Aktualizacja strony została wstrzymana

Polsat mataczy?

Nieoczekiwana zmiana akcji w procesie mężczyzny oskarżonego o zniszczenie sprzętu ekipy Polsatu podczas pielgrzymki Rodziny Radia Maryja na Jasną Górę. Sprawa rusza od nowa z uwagi na rozbieżności w materiale dowodowym.

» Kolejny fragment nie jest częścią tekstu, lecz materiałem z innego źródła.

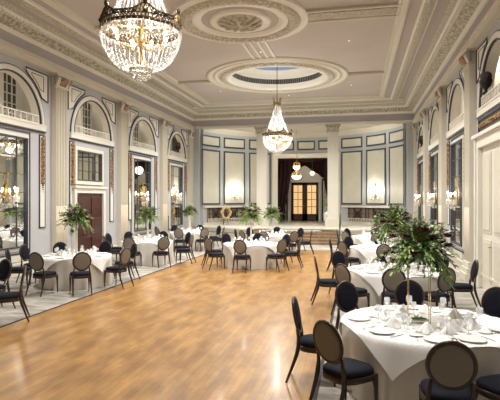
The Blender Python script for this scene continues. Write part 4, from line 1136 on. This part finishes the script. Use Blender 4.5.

Wczoraj Sąd Okręgowy w Częstochowie miał ogłosić wyrok w sprawie wydarzeń, które rozegrały się na błoniach Jasnej Góry 10 lipca 2011 roku. Doszło wówczas do scysji z ekipą Polsatu, która bez zgody pielgrzymów, a nawet przy ich wyraźnym sprzeciwie, rejestrowała przebieg spotkania i modlitwę Rodziny Radia Maryja. Dziennikarze nie mieli akredytacji.

Wśród pielgrzymów był pan Andrzej K., który flagą zasłonił operatorowi obiektyw. Ten odtrącił drzewce. K. zasłonił więc kamerę ręką, co również spotkało się z reakcją dziennikarza. Pielgrzym, wyczuwając prowokację, zaczął się oddalać. Kamerzysta na odchodne go kopnął, rzekomo w obronie własnej.

Dziennikarze wezwali policję, a zachowanie pielgrzyma zostało uznane za agresywne. K. nie dość, że miał zniszczyć kamerę, to jeszcze miał uderzyć dziennikarkę. W efekcie zajścia musi bronić swej niewinności w sądzie.

Wczoraj miał zapaść wyrok w tej sprawie. Tak się jednak nie stało. Sąd postanowił wznowić zamknięty przewód. Powodem są rozbieżności, jakich dopatrzył się sędzia w materiale procesowym. Jak wyjaśnił sędzia Piotr Sikora, dotyczą one stanu kamery.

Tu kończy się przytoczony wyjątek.